**Short exercise**
What is needed is an exact copy of the lines from the one containing "The Blender Python script for this scene continues." to the one containing "15, rows=110, concave=.45)", both lines included, and no other lines.

══ Extracted material ══

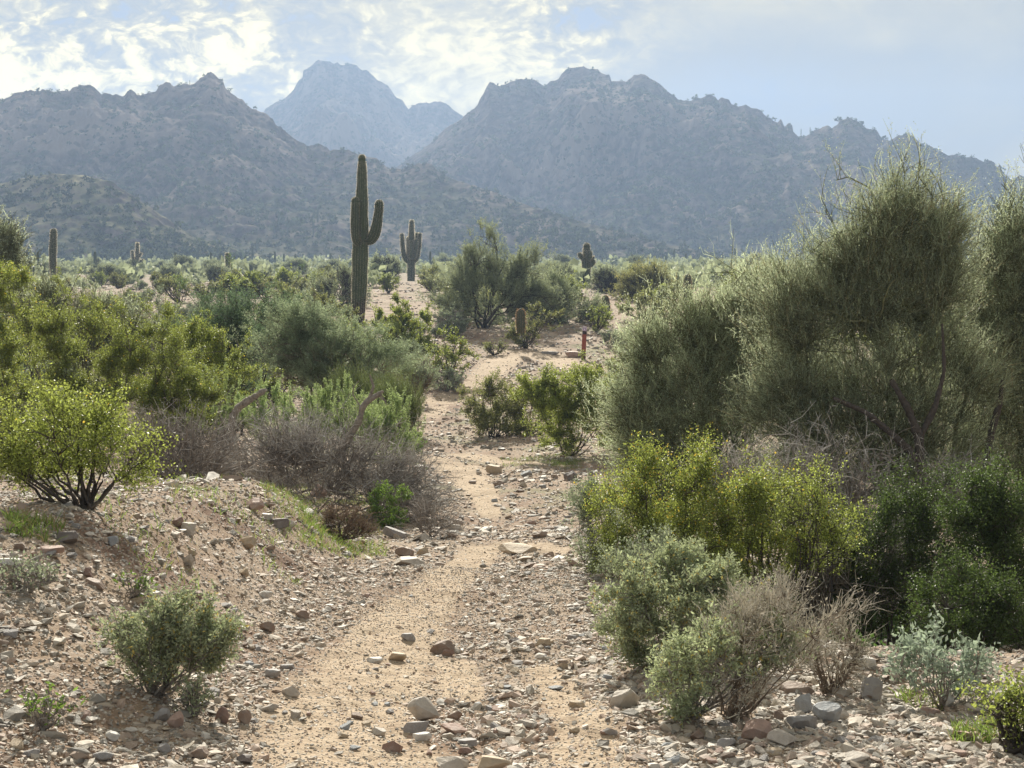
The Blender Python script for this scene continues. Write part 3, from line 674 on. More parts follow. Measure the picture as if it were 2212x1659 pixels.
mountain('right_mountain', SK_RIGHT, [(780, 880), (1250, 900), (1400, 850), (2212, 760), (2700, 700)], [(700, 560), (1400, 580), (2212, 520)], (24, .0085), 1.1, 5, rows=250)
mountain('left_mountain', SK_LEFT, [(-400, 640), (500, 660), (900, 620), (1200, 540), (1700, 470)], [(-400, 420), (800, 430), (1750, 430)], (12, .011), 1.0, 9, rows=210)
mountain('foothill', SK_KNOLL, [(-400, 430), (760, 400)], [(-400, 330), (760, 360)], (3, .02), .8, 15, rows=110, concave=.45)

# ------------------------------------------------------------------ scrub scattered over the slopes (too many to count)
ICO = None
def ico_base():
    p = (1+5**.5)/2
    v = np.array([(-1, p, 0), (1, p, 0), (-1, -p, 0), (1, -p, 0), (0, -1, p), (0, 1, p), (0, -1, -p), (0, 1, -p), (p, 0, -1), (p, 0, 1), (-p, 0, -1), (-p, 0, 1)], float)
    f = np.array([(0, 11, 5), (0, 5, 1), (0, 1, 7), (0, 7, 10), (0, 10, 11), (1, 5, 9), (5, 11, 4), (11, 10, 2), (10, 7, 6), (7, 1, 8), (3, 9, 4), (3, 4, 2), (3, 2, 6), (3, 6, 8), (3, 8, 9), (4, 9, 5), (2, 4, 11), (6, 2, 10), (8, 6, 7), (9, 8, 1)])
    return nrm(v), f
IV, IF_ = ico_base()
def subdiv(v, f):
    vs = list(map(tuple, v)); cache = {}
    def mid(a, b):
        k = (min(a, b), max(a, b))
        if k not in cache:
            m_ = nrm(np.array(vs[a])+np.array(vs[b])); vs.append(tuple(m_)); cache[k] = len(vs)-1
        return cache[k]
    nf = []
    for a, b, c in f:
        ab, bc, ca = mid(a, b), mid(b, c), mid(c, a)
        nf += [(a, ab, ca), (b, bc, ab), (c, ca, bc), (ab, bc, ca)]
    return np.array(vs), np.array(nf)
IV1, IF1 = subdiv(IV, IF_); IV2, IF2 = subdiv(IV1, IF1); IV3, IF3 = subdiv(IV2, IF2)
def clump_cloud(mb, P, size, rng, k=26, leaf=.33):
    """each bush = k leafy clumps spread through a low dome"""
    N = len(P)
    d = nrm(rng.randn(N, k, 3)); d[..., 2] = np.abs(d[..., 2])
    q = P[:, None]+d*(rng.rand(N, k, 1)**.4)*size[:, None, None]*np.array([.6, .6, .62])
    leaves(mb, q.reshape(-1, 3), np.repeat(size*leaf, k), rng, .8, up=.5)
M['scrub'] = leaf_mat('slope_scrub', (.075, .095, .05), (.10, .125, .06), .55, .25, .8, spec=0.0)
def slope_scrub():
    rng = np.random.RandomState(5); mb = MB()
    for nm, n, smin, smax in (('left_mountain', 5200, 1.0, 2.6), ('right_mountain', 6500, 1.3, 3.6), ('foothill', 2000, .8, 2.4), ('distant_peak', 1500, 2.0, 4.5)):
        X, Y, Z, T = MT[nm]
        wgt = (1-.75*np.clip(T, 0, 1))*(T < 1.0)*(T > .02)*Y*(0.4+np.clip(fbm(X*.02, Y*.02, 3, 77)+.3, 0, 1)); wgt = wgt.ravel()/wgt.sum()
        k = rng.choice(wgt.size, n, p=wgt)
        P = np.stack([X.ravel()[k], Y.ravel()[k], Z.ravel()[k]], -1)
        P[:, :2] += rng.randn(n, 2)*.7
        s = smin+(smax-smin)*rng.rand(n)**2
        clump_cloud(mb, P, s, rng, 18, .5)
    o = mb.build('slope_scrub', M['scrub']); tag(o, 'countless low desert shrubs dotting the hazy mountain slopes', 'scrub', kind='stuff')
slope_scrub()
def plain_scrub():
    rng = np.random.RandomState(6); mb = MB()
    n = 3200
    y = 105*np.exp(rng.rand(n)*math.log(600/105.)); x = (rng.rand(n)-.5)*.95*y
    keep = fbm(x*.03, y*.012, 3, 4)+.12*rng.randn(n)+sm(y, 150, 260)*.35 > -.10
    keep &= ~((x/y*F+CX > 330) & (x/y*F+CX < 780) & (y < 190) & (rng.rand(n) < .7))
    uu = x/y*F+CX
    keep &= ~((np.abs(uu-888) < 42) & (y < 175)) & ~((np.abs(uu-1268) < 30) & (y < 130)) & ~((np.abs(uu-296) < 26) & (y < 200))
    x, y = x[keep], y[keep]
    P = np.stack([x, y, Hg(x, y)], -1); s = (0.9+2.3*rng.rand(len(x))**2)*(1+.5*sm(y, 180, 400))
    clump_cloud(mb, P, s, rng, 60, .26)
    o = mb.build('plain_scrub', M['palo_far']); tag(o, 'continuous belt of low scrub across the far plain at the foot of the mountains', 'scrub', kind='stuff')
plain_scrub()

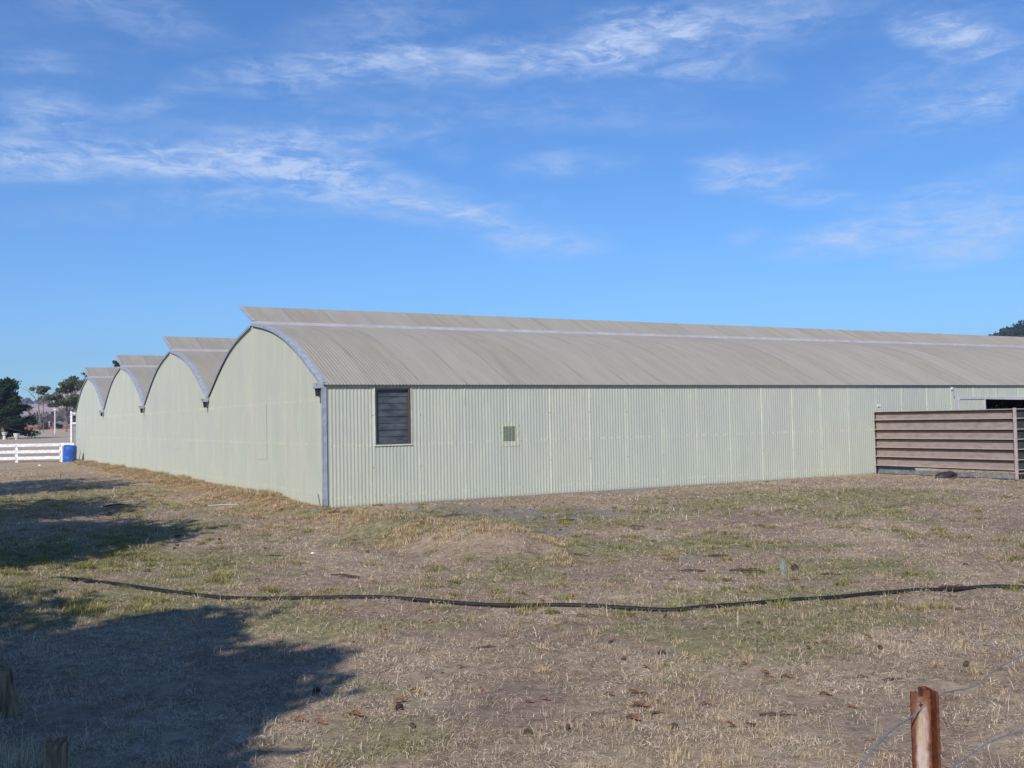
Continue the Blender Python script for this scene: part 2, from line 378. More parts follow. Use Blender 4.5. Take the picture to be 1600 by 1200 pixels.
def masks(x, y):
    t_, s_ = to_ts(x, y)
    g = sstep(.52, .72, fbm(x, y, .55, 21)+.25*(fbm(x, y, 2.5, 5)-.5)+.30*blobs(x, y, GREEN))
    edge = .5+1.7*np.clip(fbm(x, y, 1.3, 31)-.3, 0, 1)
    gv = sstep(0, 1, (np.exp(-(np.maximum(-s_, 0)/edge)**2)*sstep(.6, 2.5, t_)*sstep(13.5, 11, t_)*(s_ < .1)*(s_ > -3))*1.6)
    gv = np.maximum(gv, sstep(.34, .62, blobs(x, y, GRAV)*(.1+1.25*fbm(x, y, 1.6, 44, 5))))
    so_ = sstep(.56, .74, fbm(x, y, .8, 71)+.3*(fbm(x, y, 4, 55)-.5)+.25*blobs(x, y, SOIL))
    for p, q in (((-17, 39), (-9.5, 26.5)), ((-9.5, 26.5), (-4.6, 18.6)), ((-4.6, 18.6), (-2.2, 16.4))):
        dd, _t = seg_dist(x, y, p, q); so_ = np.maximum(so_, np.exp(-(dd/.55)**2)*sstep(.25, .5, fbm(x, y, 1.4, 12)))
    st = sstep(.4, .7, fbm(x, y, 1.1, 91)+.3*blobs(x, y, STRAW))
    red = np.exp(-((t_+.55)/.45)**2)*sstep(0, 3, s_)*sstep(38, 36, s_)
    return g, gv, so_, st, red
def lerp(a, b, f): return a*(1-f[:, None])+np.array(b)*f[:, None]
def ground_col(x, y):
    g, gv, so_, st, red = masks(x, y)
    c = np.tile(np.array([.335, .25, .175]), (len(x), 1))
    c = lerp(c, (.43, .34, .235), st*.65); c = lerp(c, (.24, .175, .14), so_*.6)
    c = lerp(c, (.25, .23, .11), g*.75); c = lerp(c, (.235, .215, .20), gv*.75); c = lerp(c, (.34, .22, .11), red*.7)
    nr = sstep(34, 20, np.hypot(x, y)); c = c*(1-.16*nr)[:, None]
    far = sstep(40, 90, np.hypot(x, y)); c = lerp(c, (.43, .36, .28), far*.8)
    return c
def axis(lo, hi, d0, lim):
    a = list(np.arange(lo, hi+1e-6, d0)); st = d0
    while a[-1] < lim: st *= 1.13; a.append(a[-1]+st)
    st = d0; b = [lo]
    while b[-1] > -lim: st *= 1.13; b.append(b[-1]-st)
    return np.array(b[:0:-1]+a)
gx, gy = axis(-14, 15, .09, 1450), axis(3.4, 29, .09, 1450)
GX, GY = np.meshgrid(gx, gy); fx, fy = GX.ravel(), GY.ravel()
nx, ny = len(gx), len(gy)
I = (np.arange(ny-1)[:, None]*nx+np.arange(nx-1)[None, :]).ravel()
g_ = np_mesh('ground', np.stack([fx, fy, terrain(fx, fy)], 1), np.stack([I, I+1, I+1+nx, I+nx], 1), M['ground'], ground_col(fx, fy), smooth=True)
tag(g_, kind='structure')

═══
══ Extracted material ══

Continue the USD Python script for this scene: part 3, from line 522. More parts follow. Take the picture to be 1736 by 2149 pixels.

═══

**Solution for this exercise**
The Blender Python script for this scene continues. Write part 3, from line 674 on. More parts follow. Measure the picture as if it were 2212x1659 pixels.
mountain('right_mountain', SK_RIGHT, [(780, 880), (1250, 900), (1400, 850), (2212, 760), (2700, 700)], [(700, 560), (1400, 580), (2212, 520)], (24, .0085), 1.1, 5, rows=250)
mountain('left_mountain', SK_LEFT, [(-400, 640), (500, 660), (900, 620), (1200, 540), (1700, 470)], [(-400, 420), (800, 430), (1750, 430)], (12, .011), 1.0, 9, rows=210)
mountain('foothill', SK_KNOLL, [(-400, 430), (760, 400)], [(-400, 330), (760, 360)], (3, .02), .8, 15, rows=110, concave=.45)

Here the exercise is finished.